Using the stuck traffic light and other relatable examples, Brachman and Levesque offer an accessible account of how common sense might be built into a machine. They analyze common sense in humans, explain how AI over the years has focused mainly on expertise, and suggest ways to endow an AI system with both common sense and effective reasoning. Finally, they consider the critical issue of how we can trust an autonomous machine to make decisions, identifying two fundamental requirements for trustworthy autonomous AI systems: having reasons for doing what they do, and being able to accept advice. Both in the end are dependent on having common sense.

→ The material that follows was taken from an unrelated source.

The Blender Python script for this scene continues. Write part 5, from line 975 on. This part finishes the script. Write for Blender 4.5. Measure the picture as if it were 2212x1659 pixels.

Authors: Levesque Hector, Brachman Ronald
Publisher: MIT PRESS
Pages: 320
ISBN: 9780262547321
Cover: Paperback
Edition Number: 1
Release Year: 2023

Hector J. Levesque is Professor Emeritus in the Department of Computer Science at the University of Toronto. He is the author of Common Sense, the Turing Test, and the Quest for Real AI, coauthor (with Gerhard Lakemeyer) of The Logic of Knowledge Bases, and coeditor (with Ronald J. Brachman) of Knowledge Representation and Reasoning, all three published by the MIT Press.

Ron Brachman is Director of the Jacobs Technion-Cornell Institute at Cornell Tech in New York City and Professor of Computer Science at Cornell University. During a long career in industry, he held leadership positions at Bell Labs, Yahoo, and DARPA.